(What is needed)
Please return the full listing below without altering anything.

(Data provided)
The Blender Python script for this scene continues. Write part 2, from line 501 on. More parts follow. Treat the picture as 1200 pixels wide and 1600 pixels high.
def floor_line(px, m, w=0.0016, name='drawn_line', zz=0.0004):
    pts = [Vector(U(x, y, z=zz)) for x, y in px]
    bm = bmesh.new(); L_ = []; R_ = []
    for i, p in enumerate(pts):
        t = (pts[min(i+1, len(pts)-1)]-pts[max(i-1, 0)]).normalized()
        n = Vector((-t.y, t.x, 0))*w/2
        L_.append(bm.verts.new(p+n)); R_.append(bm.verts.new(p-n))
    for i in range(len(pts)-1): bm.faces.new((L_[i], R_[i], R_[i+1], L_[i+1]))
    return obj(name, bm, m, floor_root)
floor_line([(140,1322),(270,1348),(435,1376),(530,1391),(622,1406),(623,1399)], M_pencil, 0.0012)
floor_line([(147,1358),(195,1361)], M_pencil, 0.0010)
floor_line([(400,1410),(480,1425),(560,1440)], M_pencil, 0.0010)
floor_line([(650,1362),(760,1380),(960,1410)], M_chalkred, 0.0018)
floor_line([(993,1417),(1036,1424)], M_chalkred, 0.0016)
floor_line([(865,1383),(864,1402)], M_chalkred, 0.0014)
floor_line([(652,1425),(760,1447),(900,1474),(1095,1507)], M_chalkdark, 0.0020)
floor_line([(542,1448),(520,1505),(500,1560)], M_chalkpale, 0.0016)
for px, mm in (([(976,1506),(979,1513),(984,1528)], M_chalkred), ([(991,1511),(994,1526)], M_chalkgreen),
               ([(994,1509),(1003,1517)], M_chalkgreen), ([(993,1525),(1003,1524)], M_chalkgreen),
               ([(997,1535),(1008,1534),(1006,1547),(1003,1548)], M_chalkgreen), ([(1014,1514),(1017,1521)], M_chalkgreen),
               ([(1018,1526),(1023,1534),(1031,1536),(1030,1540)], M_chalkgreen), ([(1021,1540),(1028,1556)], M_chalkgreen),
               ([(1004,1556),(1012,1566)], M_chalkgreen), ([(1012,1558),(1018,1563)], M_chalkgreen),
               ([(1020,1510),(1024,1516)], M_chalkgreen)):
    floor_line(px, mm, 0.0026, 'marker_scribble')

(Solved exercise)
The Blender Python script for this scene continues. Write part 2, from line 501 on. More parts follow. Treat the picture as 1200 pixels wide and 1600 pixels high.
def floor_line(px, m, w=0.0016, name='drawn_line', zz=0.0004):
    pts = [Vector(U(x, y, z=zz)) for x, y in px]
    bm = bmesh.new(); L_ = []; R_ = []
    for i, p in enumerate(pts):
        t = (pts[min(i+1, len(pts)-1)]-pts[max(i-1, 0)]).normalized()
        n = Vector((-t.y, t.x, 0))*w/2
        L_.append(bm.verts.new(p+n)); R_.append(bm.verts.new(p-n))
    for i in range(len(pts)-1): bm.faces.new((L_[i], R_[i], R_[i+1], L_[i+1]))
    return obj(name, bm, m, floor_root)
floor_line([(140,1322),(270,1348),(435,1376),(530,1391),(622,1406),(623,1399)], M_pencil, 0.0012)
floor_line([(147,1358),(195,1361)], M_pencil, 0.0010)
floor_line([(400,1410),(480,1425),(560,1440)], M_pencil, 0.0010)
floor_line([(650,1362),(760,1380),(960,1410)], M_chalkred, 0.0018)
floor_line([(993,1417),(1036,1424)], M_chalkred, 0.0016)
floor_line([(865,1383),(864,1402)], M_chalkred, 0.0014)
floor_line([(652,1425),(760,1447),(900,1474),(1095,1507)], M_chalkdark, 0.0020)
floor_line([(542,1448),(520,1505),(500,1560)], M_chalkpale, 0.0016)
for px, mm in (([(976,1506),(979,1513),(984,1528)], M_chalkred), ([(991,1511),(994,1526)], M_chalkgreen),
               ([(994,1509),(1003,1517)], M_chalkgreen), ([(993,1525),(1003,1524)], M_chalkgreen),
               ([(997,1535),(1008,1534),(1006,1547),(1003,1548)], M_chalkgreen), ([(1014,1514),(1017,1521)], M_chalkgreen),
               ([(1018,1526),(1023,1534),(1031,1536),(1030,1540)], M_chalkgreen), ([(1021,1540),(1028,1556)], M_chalkgreen),
               ([(1004,1556),(1012,1566)], M_chalkgreen), ([(1012,1558),(1018,1563)], M_chalkgreen),
               ([(1020,1510),(1024,1516)], M_chalkgreen)):
    floor_line(px, mm, 0.0026, 'marker_scribble')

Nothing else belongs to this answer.